I love the Toyota 4Runner. It’s brash. It’s old-school. It has a ton of space. I would happily drive one daily — if it weren’t expensive for what you get and the thought of the planet my children will inherit warming didn’t keep me up at night.
Even so, there are about five or six snowy days per year where I kick myself for not owning a 4Runner. This year, however the fates aligned — and the press fleet dropped off a 4Runner just as a snowstorm was about to hit.
The storm didn’t end up being the Great Blizzard of 1899 that the media prepped me for, but my kids missed two days of school, and I got a $50 ticket for not moving my VW out of the street in front of my house. So it was enough snowfall to get a taste of the Toyota 4Runner in winter.

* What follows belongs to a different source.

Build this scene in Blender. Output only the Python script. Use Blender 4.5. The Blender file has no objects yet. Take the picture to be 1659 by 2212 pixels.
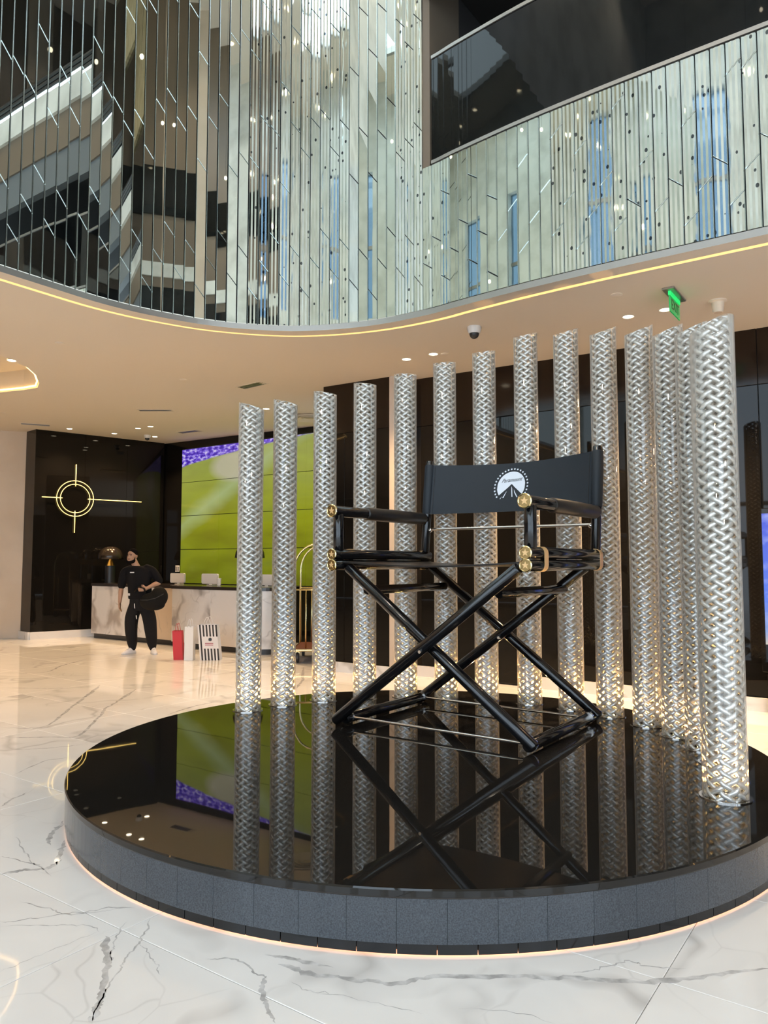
import bpy, bmesh, math, random
from mathutils import Vector, Matrix
from mathutils.geometry import tessellate_polygon
random.seed(7)
C = bpy.context.scene.collection
S = bpy.context.scene
PI = math.pi

# ------------------------------------------------------------------ camera, world, light, exposure
cam_d = bpy.data.cameras.new('camera')
cam_d.sensor_fit = 'VERTICAL'
cam_d.sensor_height = 36.0
cam_d.lens = 1610 / 2212 * 36.0
cam_d.clip_start = 0.05
cam = bpy.data.objects.new('camera', cam_d)
C.objects.link(cam)
cam.location = (0, 0, 1.55)
cam.rotation_euler = (PI/2 + 0.068, 0, math.radians(35.42))
S.camera = cam

w = bpy.data.worlds.new('sky'); S.world = w; w.use_nodes = True
bgn = w.node_tree.nodes['Background']
bgn.inputs['Color'].default_value = (0.70, 0.85, 1.0, 1)
bgn.inputs['Strength'].default_value = 4.7

S.view_settings.view_transform = 'Standard'
S.view_settings.look = 'None'
S.view_settings.gamma = 1.0
S.view_settings.use_curve_mapping = False
S.view_settings.exposure = 0.0
cy = S.cycles
cy.max_bounces = 5; cy.diffuse_bounces = 3; cy.glossy_bounces = 4
cy.transmission_bounces = 6; cy.transparent_max_bounces = 10
cy.use_light_tree = False; cy.light_sampling_threshold = 0.02
cy.caustics_reflective = False; cy.caustics_refractive = False
cy.sample_clamp_indirect = 5.0
cy.use_denoising = True

def portal(name, loc, rot, sx, sy):
    d = bpy.data.lights.new(name, 'AREA'); d.shape = 'RECTANGLE'; d.size = sx; d.size_y = sy
    d.cycles.is_portal = True
    o = bpy.data.objects.new(name, d); C.objects.link(o); o.location = loc; o.rotation_euler = rot
    return o
portal('entrance_daylight', (0, -9.0, 3.8), (PI/2, 0, PI), 14, 7.6)
portal('side_daylight', (7.0, -3.5, 3.8), (PI/2, 0, PI/2), 11, 7.6)
portal('roof_daylight', (0.5, -3.5, 17.9), (0, 0, 0), 5, 7)

# ------------------------------------------------------------------ helpers
def new_obj(name, me, parent=None):
    o = bpy.data.objects.new(name, me); C.objects.link(o)
    if parent is not None: o.parent = parent
    return o
def empty(name, loc=(0, 0, 0), rz=0.0):
    o = bpy.data.objects.new(name, None); C.objects.link(o); o.location = loc; o.rotation_euler = (0, 0, rz)
    o.empty_display_size = 0.1
    return o
def tag(o, label=None, cat=None, group=None, kind=None):
    if label: o['label'] = label
    if cat: o['category'] = cat
    if group: o['group'] = group
    if kind: o['kind'] = kind
    return o
class MB:
    def __init__(s): s.v = []; s.f = []; s.uv = None
    def quad(s, a, b, c, d):
        n = len(s.v); s.v += [a, b, c, d]; s.f.append((n, n+1, n+2, n+3)); return s
    def box(s, x0, x1, y0, y1, z0, z1):
        n = len(s.v)
        s.v += [(x0,y0,z0),(x1,y0,z0),(x1,y1,z0),(x0,y1,z0),(x0,y0,z1),(x1,y0,z1),(x1,y1,z1),(x0,y1,z1)]
        s.f += [tuple(n+i for i in q) for q in ((0,3,2,1),(4,5,6,7),(0,1,5,4),(1,2,6,5),(2,3,7,6),(3,0,4,7))]
        return s
    def bbox(s, x0, x1, y0, y1, z0, z1, b):
        # box with chamfered edges (rounded outline stack along z)
        def ring(i, z):
            return [(x0+i+b, y0+i, z), (x1-i-b, y0+i, z), (x1-i, y0+i+b, z), (x1-i, y1-i-b, z), (x1-i-b, y1-i, z), (x0+i+b, y1-i, z), (x0+i, y1-i-b, z), (x0+i, y0+i+b, z)]
        rings = [ring(b, z0), ring(0, z0+b), ring(0, z1-b), ring(b, z1)]
        s.loft(rings); return s
    def loft(s, rings, closed=True, caps=True):
        n = len(s.v); m = len(rings[0])
        for r in rings: s.v += [tuple(p) for p in r]
        for i in range(len(rings)-1):
            a = n+i*m; b = a+m
            for j in range(m if closed else m-1):
                k = (j+1) % m
                s.f.append((a+j, a+k, b+k, b+j))
        if caps and closed:
            s.f.append(tuple(n+j for j in reversed(range(m))))
            e = n+(len(rings)-1)*m
            s.f.append(tuple(e+j for j in range(m)))
        return s
    def tube(s, pts, r, seg=12, caps=True, closed=False):
        pts = [Vector(p) for p in pts]; N = len(pts)
        rr = r if isinstance(r, (list, tuple)) else [r]*N
        rings = []; up = None
        for i, p in enumerate(pts):
            if closed: t = pts[(i+1) % N]-pts[(i-1) % N]
            else: t = pts[min(i+1, N-1)]-pts[max(i-1, 0)]
            t.normalize()
            if up is None:
                up = Vector((0,0,1)) if abs(t.z) < 0.9 else Vector((1,0,0))
            x = t.cross(up)
            if x.length < 1e-6: x = t.orthogonal()
            x.normalize(); y = x.cross(t); y.normalize(); up = y
            rings.append([p+(x*math.cos(a)+y*math.sin(a))*rr[i] for a in [2*PI*j/seg for j in range(seg)]])
        if closed: rings.append(rings[0]); caps = False
        return s.loft(rings, True, caps)
    def lathe(s, prof, seg=24, cx=0, cy=0, caps=True):
        rings = [[(cx+r*math.cos(2*PI*j/seg), cy+r*math.sin(2*PI*j/seg), z) for j in range(seg)] for r, z in prof]
        return s.loft(rings, True, caps)
    def prism(s, poly, z0, z1):
        return s.loft([[(x, y, z0) for x, y in poly], [(x, y, z1) for x, y in poly]])
    def ellipsoid(s, c, r, seg=16, rings=10):
        prof = []
        for i in range(rings+1):
            a = -PI/2+PI*i/rings
            prof.append([(c[0]+r[0]*max(math.cos(a), 0.02)*math.cos(2*PI*j/seg), c[1]+r[1]*max(math.cos(a), 0.02)*math.sin(2*PI*j/seg), c[2]+r[2]*math.sin(a)) for j in range(seg)])
        return s.loft(prof)
    def mesh(s, name, m=None, smooth=False):
        me = bpy.data.meshes.new(name); me.from_pydata(s.v, [], s.f); me.update()
        if m is not None: me.materials.append(m)
        if smooth:
            for p in me.polygons: p.use_smooth = True
        return me
    def build(s, name, m, parent=None, smooth=False, auto=None):
        me = s.mesh(name, m, smooth or auto is not None)
        o = new_obj(name, me, parent)
        if auto is not None:
            try: me.set_sharp_from_angle(angle=math.radians(auto))
            except Exception: pass
        return o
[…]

Toyota equipped the 4Runner well for winter…on paper
On the face of it, the 4Runner has pretty much everything you want for suburban wintering. You get proper four-wheel-drive high and low gears shifted with an easy-to-use knob. You get about nine inches of ground clearance, which is all you need if you’re not climbing the Rubicon trail. And you get excellent visibility with large, vertical windows and (now standard) LED low beams, high beams and fog lamps.
I had the new TRD Sport trim, which had some 20-inch rims. I would have preferred smaller wheels and the fatter tire, but it was a solid setup nonetheless.